Texas Democrat Jasmine Crockett has explained why Black men “did not vote” for former Vice President Kamala Harris. Rep. Crockett appeared on a podcast with former NBC’s Meet the Press host Chuck Todd, where she reflected on why Kamala performed worse among Black male voters than Biden in 2020.
While most Black men voted for Kamala during the election, President Trump gained popularity across all demographics, including African American males, subsequently performing better in predominantly Black cities of Philadelphia, Milwaukee, and Detroit than in 2020.
However, Rep. Crockett believes Trump’s improved popularity among Black men boiled down to a single factor — misogyny.
“I definitely think that there was misogyny in this across the board, no matter what color male you’re talking about,” she stated. “I just think that you’d be in error to not, like, know that there was misogyny that existed.”
Democrats have often analyzed each candidate through the lens of identity to determine which traits they could exploit politically.
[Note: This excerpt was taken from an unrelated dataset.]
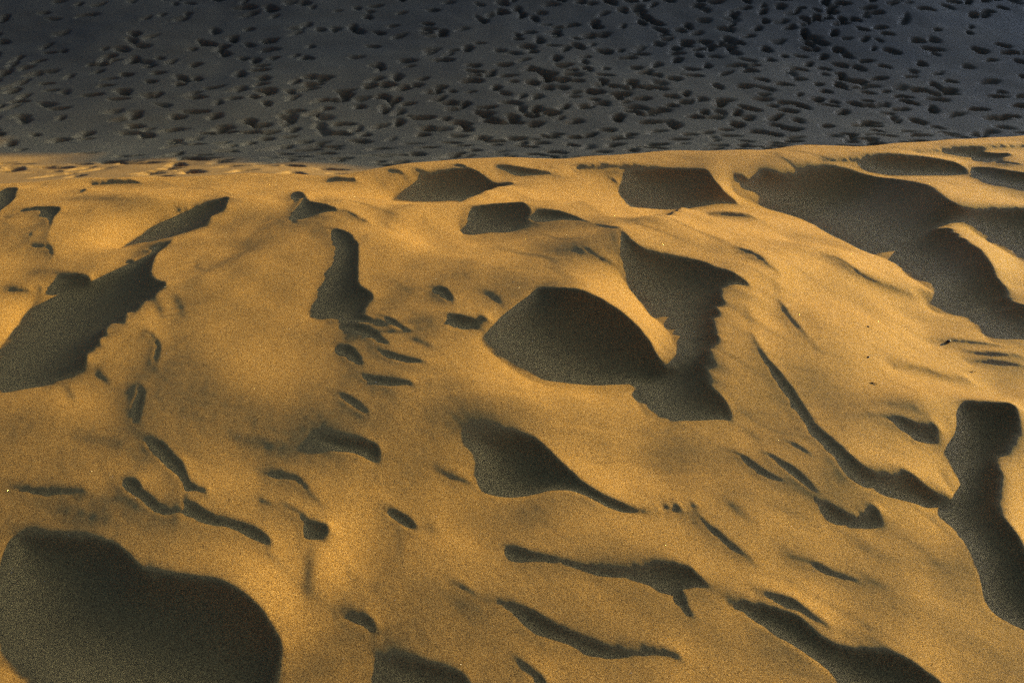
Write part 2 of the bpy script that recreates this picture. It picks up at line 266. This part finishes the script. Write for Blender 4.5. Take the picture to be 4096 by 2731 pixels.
# ------------------------------------------------------------------ the relief solver
U0, U1, V0, V1 = -2.9, 0.6, 0.02, 2.8
cr = np.array([unproject(a, b, 0.0) for a, b in CREST])
def crest_y(x): return np.interp(x, cr[:, 0], cr[:, 1]) + lattice_noise(x, x * 0, .16, 61) * .022 + lattice_noise(x, x * 0, .06, 62) * .008

def back_slope(d):
    # height behind the crest at distance d: rounds over, then falls at the angle of loose sand
    d = np.maximum(d, 0)
    return -(0.60 * d - 0.60 * .10 * (1 - np.exp(-d / .10)))

def solve(m, b, deep, DU, its, cgs, start=None, log=False, blend=.5, fix=False):
    NU, NV = int(round((U1 - U0) / DU)), int(round((V1 - V0) / DU))
    GU, GV = np.meshgrid(U0 + (np.arange(NU) + .5) * DU, V0 + (np.arange(NV) + .5) * DU)      # rows: v, columns: u
    GX, GY = GU * UX + GV * VX, GU * UY + GV * VY
    h = np.zeros((NV, NU)) if start is None else sample(start[0], (GU - U0) / start[1] - .5, (GV - V0) / start[1] - .5)
    beyond = GY - crest_y(GX)
    H0 = back_slope(beyond)
    kx, ky = np.meshgrid(np.pi * np.arange(NU) / NU, np.pi * np.arange(NV) / NV)
    lam_u, lam_v = (2 - 2 * np.cos(kx)) / DU ** 2, (2 - 2 * np.cos(ky)) / DU ** 2
    def dct2(a):      # even extension through the FFT
        e = np.concatenate([a, a[:, ::-1]], 1); e = np.fft.rfft(e, axis=1)[:, :NU]
        e = (e * np.exp(-.5j * np.pi * np.arange(NU) / NU)).real
        e = np.concatenate([e, e[::-1]], 0); e = np.fft.rfft(e, axis=0)[:NV]
        return (e * np.exp(-.5j * np.pi * np.arange(NV) / NV)[:, None]).real
    def idct2(a):
        def one(c, n):
            z = np.zeros((c.shape[0], n + 1), complex); z[:, :n] = c * np.exp(.5j * np.pi * np.arange(n) / n)
            return np.fft.irfft(z, 2 * n, axis=1)[:, :n]
        return one(one(a, NU).T, NV).T
    WV, WL = .012, 8e-5
    corr = np.zeros((NV, NU)); prev = None
    for it in range(its):
        hp = h if it == 0 or blend == 0 else hp * blend + h * (1 - blend)
        px, py = project(GX, GY, hp)
        rx, ry = (px + MX) * RS - .5, (py + MY) * RS - .5
        ms = sample(m, rx, ry); dp = sample(deep, rx, ry); bs = sample(b, rx, ry)
        q1, q2 = GX * .8 - GY * .6, GX * .6 + GY * .8
        wv = lattice_noise(GX, GY, .25, 56) * .05
        ridge = 0
        for (sc, sd, am) in ((.09, 57, .55),):      # wind scarps: thin grooves that come and go
            n1 = lattice_noise(q1 / 2.4, q2 + wv, sc, sd)
            ridge = np.maximum(ridge, am * np.clip(1 - np.abs(n1) / .10, 0, 1) * np.clip(.35 + 1.6 * lattice_noise(GX, GY, .22, sd + 20), 0, 1))
        bs = bs * (1 + .33 * lattice_noise(q1 / 2, q2, .10, 51) + .26 * lattice_noise(q1, q2, .045, 52) + .14 * lattice_noise(GX, GY, .3, 53))
        bs = bs * (1 - ridge) + .10 * np.clip(ridge * 0, 0, 1)
        inside = (px > -MX) & (px < PW + MX) & (py < PH + MY) & (beyond < 0.02) & (GY > .3)
        sh = (ms > .5) & inside
        t = np.where(inside, bs - SUN_T, 0.0)
        w = np.where(inside, 1.0, .15)
        up = np.zeros((NV, NU)); dn = np.zeros((NV, NU))
        # a shadow: the ground drops below the grazing ray and comes back up to it at the far end
        for j in range(NV):
            row = sh[j]
            if not row.any(): continue
            e = np.flatnonzero(np.diff(np.concatenate([[0], row.astype(np.int8), [0]])))
            for a, c in zip(e[::2], e[1::2]):
                n = c - a; L = n * DU
                q = np.arange(n + 1) / n
                D = (.09 + .06 * dp[j, a:c].mean()) * L / (1 + L / 1.5)
                f = q * (1 - q) ** 1.6 / .1768
                t[j, a:c] = -SUN_T - D * np.diff(f) / DU
                w[j, a:c] = 8.0 + 14 * max(0, 1 - L / .06)
                # the far side keeps climbing into the sun; the near side rounds over before the brink
                thin = max(0.0, min(1.0, 1.35 - L / .11)); dpm = dp[j, a:c].mean()
                ne = max(n, .03 / DU)
                k1 = min(NU, c + int(1.3 * ne) + 2); s1 = np.arange(k1 - c) / ne
                up[j, c:k1] += (1 - thin) * min(.26, .10 + .6 * L) * np.exp(-s1 / .35)
                k2 = min(NU, c + int(.09 / DU)); s2 = np.arange(k2 - c) * DU          # a low scarp fades out slowly below its foot
                dn[j, c:k2] = np.maximum(dn[j, c:k2], .62 * thin * np.exp(-s2 / .028))
                k0 = max(0, a - int(1.0 * ne) - 1); s0 = (a - np.arange(k0, a)) / ne
                dn[j, k0:a] = np.maximum(dn[j, k0:a], (.36 - .24 * dpm) * (1 - thin) * np.exp(-s0 / .25))
                up[j, k0:a] += .09 * thin * np.exp(-s0 / .3)
        if fix and it > 0:
            g = h + SUN_T * GU; lost = np.maximum.accumulate(g, 1) - g
            simsh = lost > 3e-4
            corr = np.where(sh & ~simsh, corr, np.where(simsh & (ms < .05) & inside, corr + np.minimum(.12, lost * 12), corr * .9))
            if log: print('mismatch', (sh & ~simsh).sum() / sh.sum(), (simsh & ~sh & inside).sum() / sh.sum())
            corr = blur(corr, 2, 1)
            t = t + corr
        lit = inside & ~sh
        near = np.clip((2.3 - GY) / .8, 0, 1)
        up = up * (.15 + .85 * near); bcap = .52 + .24 * near
        t = np.where(lit, np.minimum(t + SUN_T + np.minimum(up, .3), bcap) * (1 - dn) - SUN_T, t)
        t = np.clip(t, -.85, .85)
        w0 = np.where(inside, .25, 2.0)
        w0 = w0 + 500 * np.exp(-(beyond / .03) ** 2) + 300 * np.clip((beyond - .02) / .05, 0, 1)
        edge = np.minimum(np.minimum(GU - U0, U1 - GU), np.minimum(GV - V0, V1 - GV))
        w0 = w0 + 200 * np.clip(1 - edge / .15, 0, 1)
        wm = (w[:, 1:] + w[:, :-1]) / 2; tm = (t[:, 1:] + t[:, :-1]) / 2
        def A(x):
            y = w0 * x
            gu = wm * (x[:, 1:] - x[:, :-1]) / DU ** 2
            y[:, 1:] += gu; y[:, :-1] -= gu
            gv = WV * (x[1:] - x[:-1]) / DU ** 2
            y[1:] += gv; y[:-1] -= gv
            lv = WL * (x[2:] - 2 * x[1:-1] + x[:-2]) / DU ** 4
            y[1:-1] -= 2 * lv; y[2:] += lv; y[:-2] += lv
            return y
        rhs = w0 * H0
        gu = wm * tm / DU
        rhs[:, 1:] += gu; rhs[:, :-1] -= gu
        pre = 2.2 * lam_u + WV * lam_v + WL * lam_v ** 2 + 3.0
        n2 = float(4 * NU * NV)
        r = rhs - A(h); z = idct2(dct2(r) / pre); z *= (r * r).sum() ** 0; pdir = z.copy(); rz = (r * z).sum(); r0 = np.sqrt((r * r).sum())
        for k in range(cgs):
            Ap = A(pdir); al = rz / (pdir * Ap).sum()
            h = h + al * pdir; r = r - al * Ap
            if np.sqrt((r * r).sum()) < 1e-4 * r0: break
            z = idct2(dct2(r) / pre); rz2 = (r * z).sum(); pdir = z + rz2 / rz * pdir; rz = rz2
        if log: print('iter', it, 'shift', np.abs(h - hp)[inside].mean(), 'cg', k, 'res', np.sqrt((r * r).sum()) / r0, 'h', h.min(), h.max())
    return (hp * blend + h * (1 - blend)) if 0 < blend < 1 else h
SKY, EXPO, DUST, OZ = .14, .80, 10.0, 6.3
SUNC = (1.0, .72, .12)
DUNEC = (.075, .040, .011), (.44, .232, .050), (.95, .54, .125)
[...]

After Kamala’s magical transformation from Asian to Black, race became a less valid point when talking about Black men. Thus, Crockett opted for the low-hanging fruit instead — gender.
Usually, Democrats would blame racism when other races, especially White voted against Kamala. For White men, it would obviously be attributed to both racism and misogyny.
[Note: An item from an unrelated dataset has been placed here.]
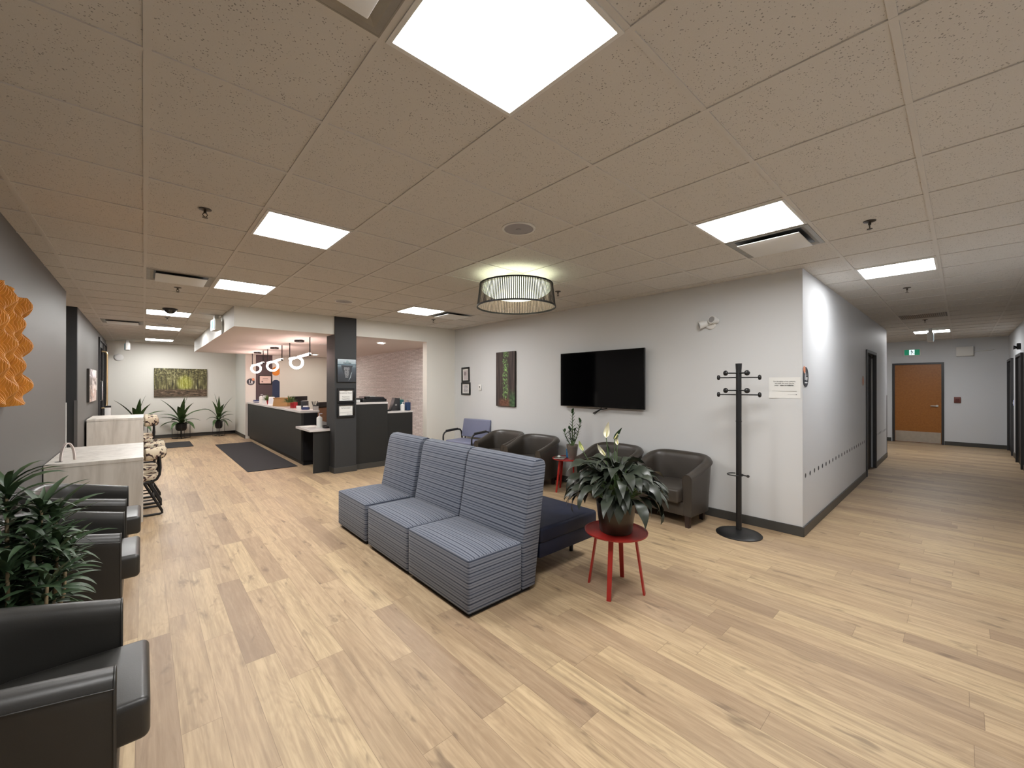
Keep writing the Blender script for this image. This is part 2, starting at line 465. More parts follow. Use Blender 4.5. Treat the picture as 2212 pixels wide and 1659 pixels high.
CHROME = M('brushed chrome', srgb(190, 190, 188), .28, metal=1)
DKCHROME = M('dark tarnished chrome', srgb(74, 68, 62), .3, metal=.7)
STEEL = M('brushed steel', srgb(182, 174, 162), .35, metal=.7, var=.15, vscale=14)
BRASSY = M('satin warm steel', srgb(196, 178, 140), .3, metal=1)
GALV = M('galvanised sheet metal', srgb(150, 146, 138), .45, metal=.6, var=.2, vscale=12)
LAMPW = (1.0, .992, .985)
PANEL = M('light panel diffuser', (.9, .9, .9), .5, emit=LAMPW, es=PANEL_L)
PANEL_H = M('hall light panel diffuser', (.9, .9, .9), .5, emit=LAMPW, es=PANEL_L * .58)
RINGM = M('glowing pendant tube', (.9, .85, .82), .5, emit=(1, .72, .66), es=RING_L)
BOWLM = M('glowing lamp bowl', (.9, .9, .85), .5, emit=(.93, 1, .74), es=BOWL_L)
DOWNM = M('downlight lens', (.9, .9, .9), .5, emit=(1, .93, .86), es=DOWN_L)
GREENSIGN = M('lit green sign face', srgb(10, 110, 80), .5, emit=srgb(20, 130, 95), es=.55)
SIGNWHITE = M('lit white pictogram', (.8, .9, .9), .5, emit=(.75, .95, 1), es=1.1)
NAVY = m_leather('navy vinyl', srgb(28, 31, 46), srgb(37, 41, 58), .45, .18)
BLKLEATH = m_leather('black leather', srgb(38, 37, 35), srgb(48, 47, 44), .40)
BRNLEATH = m_leather('grey brown leather', srgb(52, 47, 42), srgb(66, 60, 54), .38)
BLUEVIN = m_leather('periwinkle vinyl', srgb(112, 116, 140), srgb(120, 124, 148), .5)
DARKWOOD = m_wood('dark stained wood', srgb(38, 26, 22), srgb(60, 42, 36))
REDMET = M('red powder coated metal', srgb(162, 40, 34), .40)
POTBRN = M('brown glazed ceramic', srgb(62, 50, 38), .3, var=.25, vscale=9)
POTBLK = M('matt black pot', srgb(22, 21, 22), .55)
SOIL = M('potting soil', (.03, .022, .015), .95)
MATT = M('black ribbed entrance mat', srgb(40, 39, 40), .95, var=.15, vscale=90, bump=.4, bscale=300)
AMBER = m_wood('amber stained timber', srgb(166, 104, 26), srgb(206, 140, 50), 1, .55)
DOORWD = m_wood('orange brown oak veneer', srgb(140, 86, 30), srgb(158, 100, 40), 2, .4)
FLORAL = m_floral(); WICKER = m_wicker()
LILYLEAF = m_leafmat('dark lily leaf', srgb(28, 35, 29), srgb(62, 69, 56), .40, 26)
DRACLEAF = m_leafmat('green strap leaf', srgb(38, 62, 34), srgb(84, 112, 64), .42, 14)
BIGLEAF = m_leafmat('dark variegated leaf', srgb(24, 44, 30), srgb(72, 94, 62), .5, 16)
ZZLEAF = m_leafmat('glossy small leaf', srgb(22, 46, 24), srgb(44, 74, 36), .3)
HERB = m_leafmat('fresh herb leaf', srgb(60, 86, 44), srgb(120, 142, 84), .6, 60)
STEMG = M('green stem', srgb(78, 102, 60), .5)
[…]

However, Democrats had already prejudged Black men before elections as misogynistic. They subsequently spent a considerable amount of time and effort pressuring them to support Kamala, often implying that voting for someone else was sexist.
“Part of it makes me think that, well, you just aren’t feeling the idea of having a woman as president, and you’re coming up with other alternatives and other reasons for that,” Obama told Black men during a Harris-Walz campaign.
Other leftists also echoed Obama’s comments about Black men being misogynistic if they fail to vote for the former Vice President.
“I believe President Obama is speaking to a tangible, visceral understanding of what it means for all men to relate to women in America,” said Khalil Thompson, the executive director and co-founder of Win With Black Men. “Calling out misogyny is not wrong.”
Meanwhile, Rep. Crockett also acknowledged that Kamala had a bad reputation with Black men while working as a federal prosecutor.
“The very first polling briefing that we had, with a pollster that I trust a lot — he briefed the black caucus, and he said that one of the issues that he was running into with black and brown communities was that she had been a prosecutor,” Crockett claimed.
“There was definitely some resume stuff that disallowed her from being able to build the type of rapport of trust within these marginalized communities that historically have been targeted.”
Yet, how she and others concluded that misogyny was the primary reason Kamala lost support among some Black men remains unclear. Nonetheless, misogyny was leveled against all men across all minority races.
“It’s misogyny from Hispanic men, it’s misogyny from black men — things we’ve all been talking about — who do not want a woman leading them,” said “Morning Joe” host Joe Scarborough.
However, a CNN exit poll shows that the economy was among the top concerns for Black and Hispanic men, not gender and race, as Democrats would have you believe.